◆ **GIVEN PROBLEM**:
Review the material line by line. Identify and copy every line that contains the string "scene".
++++++++++++++++++++
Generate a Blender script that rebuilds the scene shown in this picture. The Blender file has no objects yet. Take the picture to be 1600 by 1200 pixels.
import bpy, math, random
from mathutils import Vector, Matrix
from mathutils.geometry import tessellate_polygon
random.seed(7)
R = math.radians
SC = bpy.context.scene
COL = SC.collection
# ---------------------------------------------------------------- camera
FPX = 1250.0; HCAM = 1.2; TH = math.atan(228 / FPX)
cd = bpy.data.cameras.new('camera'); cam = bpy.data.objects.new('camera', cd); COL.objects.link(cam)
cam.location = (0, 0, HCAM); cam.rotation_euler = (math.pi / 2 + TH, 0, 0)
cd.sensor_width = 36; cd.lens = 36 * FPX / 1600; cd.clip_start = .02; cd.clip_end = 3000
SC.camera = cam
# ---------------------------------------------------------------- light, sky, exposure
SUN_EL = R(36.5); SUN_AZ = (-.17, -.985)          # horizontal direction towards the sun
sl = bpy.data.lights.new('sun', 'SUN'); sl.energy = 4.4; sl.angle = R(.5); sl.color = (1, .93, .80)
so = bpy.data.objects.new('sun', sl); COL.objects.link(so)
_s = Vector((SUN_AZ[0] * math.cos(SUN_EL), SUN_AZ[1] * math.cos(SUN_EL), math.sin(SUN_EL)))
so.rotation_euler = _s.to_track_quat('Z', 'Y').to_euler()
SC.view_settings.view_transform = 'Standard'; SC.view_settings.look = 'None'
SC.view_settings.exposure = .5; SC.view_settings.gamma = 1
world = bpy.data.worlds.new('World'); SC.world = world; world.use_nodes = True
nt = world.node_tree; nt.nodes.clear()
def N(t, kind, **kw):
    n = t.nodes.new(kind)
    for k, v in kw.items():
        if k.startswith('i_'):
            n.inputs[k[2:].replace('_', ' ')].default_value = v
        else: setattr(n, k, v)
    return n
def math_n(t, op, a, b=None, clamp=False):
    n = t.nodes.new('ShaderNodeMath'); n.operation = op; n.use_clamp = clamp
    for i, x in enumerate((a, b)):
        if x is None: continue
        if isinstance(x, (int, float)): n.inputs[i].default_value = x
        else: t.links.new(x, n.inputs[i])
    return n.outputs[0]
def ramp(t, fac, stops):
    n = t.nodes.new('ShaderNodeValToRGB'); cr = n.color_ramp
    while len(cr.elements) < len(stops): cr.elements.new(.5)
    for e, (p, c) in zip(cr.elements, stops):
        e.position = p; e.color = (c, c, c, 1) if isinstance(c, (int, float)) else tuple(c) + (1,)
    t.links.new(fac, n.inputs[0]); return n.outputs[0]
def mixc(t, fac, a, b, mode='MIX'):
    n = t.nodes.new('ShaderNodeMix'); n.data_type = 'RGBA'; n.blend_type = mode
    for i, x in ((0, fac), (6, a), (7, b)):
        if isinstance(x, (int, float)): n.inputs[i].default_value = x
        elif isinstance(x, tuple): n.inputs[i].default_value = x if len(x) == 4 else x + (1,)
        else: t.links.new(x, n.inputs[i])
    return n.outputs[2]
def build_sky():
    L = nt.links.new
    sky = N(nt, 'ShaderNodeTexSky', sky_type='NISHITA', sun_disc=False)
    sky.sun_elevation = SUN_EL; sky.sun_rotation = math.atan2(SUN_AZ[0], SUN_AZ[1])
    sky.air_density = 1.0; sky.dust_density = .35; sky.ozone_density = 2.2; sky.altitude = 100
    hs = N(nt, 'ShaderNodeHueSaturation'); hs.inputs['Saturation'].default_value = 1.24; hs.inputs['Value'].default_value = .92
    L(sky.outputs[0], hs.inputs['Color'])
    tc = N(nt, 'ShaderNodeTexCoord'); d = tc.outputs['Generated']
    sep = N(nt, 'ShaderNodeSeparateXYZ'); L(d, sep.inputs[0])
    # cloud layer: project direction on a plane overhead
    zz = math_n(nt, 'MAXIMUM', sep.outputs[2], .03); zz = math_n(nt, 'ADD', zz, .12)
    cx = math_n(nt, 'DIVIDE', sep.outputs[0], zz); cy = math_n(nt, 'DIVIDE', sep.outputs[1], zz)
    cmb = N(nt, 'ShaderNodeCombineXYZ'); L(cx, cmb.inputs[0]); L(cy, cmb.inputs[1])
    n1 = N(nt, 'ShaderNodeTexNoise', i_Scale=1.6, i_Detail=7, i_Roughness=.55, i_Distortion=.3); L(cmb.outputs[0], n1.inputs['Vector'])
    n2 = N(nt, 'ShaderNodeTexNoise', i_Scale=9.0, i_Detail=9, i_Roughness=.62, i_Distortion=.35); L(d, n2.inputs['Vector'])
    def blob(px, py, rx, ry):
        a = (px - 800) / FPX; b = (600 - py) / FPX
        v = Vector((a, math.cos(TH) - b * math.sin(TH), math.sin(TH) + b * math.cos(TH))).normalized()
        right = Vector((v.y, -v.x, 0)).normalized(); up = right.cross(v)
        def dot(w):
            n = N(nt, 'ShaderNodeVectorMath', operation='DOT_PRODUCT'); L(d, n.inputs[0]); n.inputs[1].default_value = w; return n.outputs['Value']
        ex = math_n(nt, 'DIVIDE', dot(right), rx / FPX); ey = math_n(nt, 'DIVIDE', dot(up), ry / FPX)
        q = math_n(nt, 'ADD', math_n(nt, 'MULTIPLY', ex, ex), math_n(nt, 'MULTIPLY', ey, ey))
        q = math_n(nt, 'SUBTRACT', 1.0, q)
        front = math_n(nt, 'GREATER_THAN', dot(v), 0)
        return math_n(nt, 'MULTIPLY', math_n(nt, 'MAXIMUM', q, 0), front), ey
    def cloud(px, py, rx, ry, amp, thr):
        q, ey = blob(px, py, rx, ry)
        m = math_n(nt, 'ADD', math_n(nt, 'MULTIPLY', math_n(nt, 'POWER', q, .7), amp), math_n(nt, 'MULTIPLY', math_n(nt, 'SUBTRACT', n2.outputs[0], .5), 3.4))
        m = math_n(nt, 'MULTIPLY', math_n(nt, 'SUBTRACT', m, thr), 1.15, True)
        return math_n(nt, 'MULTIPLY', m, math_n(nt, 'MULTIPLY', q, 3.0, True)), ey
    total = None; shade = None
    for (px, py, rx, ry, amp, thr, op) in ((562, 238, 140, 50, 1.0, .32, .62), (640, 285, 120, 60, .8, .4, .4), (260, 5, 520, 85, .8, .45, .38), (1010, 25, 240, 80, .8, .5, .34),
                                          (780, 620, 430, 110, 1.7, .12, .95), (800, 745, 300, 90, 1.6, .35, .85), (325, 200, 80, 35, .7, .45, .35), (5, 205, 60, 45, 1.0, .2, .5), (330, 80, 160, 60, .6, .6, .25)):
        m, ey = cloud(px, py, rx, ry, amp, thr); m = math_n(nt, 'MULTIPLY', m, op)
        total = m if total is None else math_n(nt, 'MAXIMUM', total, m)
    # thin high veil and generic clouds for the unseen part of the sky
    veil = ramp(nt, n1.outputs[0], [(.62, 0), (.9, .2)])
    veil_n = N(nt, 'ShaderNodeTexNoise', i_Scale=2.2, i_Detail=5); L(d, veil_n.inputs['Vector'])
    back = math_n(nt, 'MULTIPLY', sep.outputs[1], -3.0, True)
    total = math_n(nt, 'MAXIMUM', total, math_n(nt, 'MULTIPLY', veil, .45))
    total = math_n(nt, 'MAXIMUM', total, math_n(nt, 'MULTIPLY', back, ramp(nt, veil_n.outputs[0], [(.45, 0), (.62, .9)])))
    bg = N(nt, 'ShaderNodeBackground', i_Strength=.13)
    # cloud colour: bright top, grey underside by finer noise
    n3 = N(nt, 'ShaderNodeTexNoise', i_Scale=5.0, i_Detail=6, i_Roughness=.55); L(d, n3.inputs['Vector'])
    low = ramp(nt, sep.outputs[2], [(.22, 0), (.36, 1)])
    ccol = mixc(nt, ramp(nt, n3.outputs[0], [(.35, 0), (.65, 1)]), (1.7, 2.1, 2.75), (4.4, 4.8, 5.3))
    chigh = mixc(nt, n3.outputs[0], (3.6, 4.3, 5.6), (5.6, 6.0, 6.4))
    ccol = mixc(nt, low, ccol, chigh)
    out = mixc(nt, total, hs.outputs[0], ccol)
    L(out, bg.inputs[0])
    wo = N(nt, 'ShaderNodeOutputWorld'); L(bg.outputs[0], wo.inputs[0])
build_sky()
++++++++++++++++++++
◆ **RESULT OF THIS TASK**:
Generate a Blender script that rebuilds the scene shown in this picture. The Blender file has no objects yet. Take the picture to be 1600 by 1200 pixels.
SC = bpy.context.scene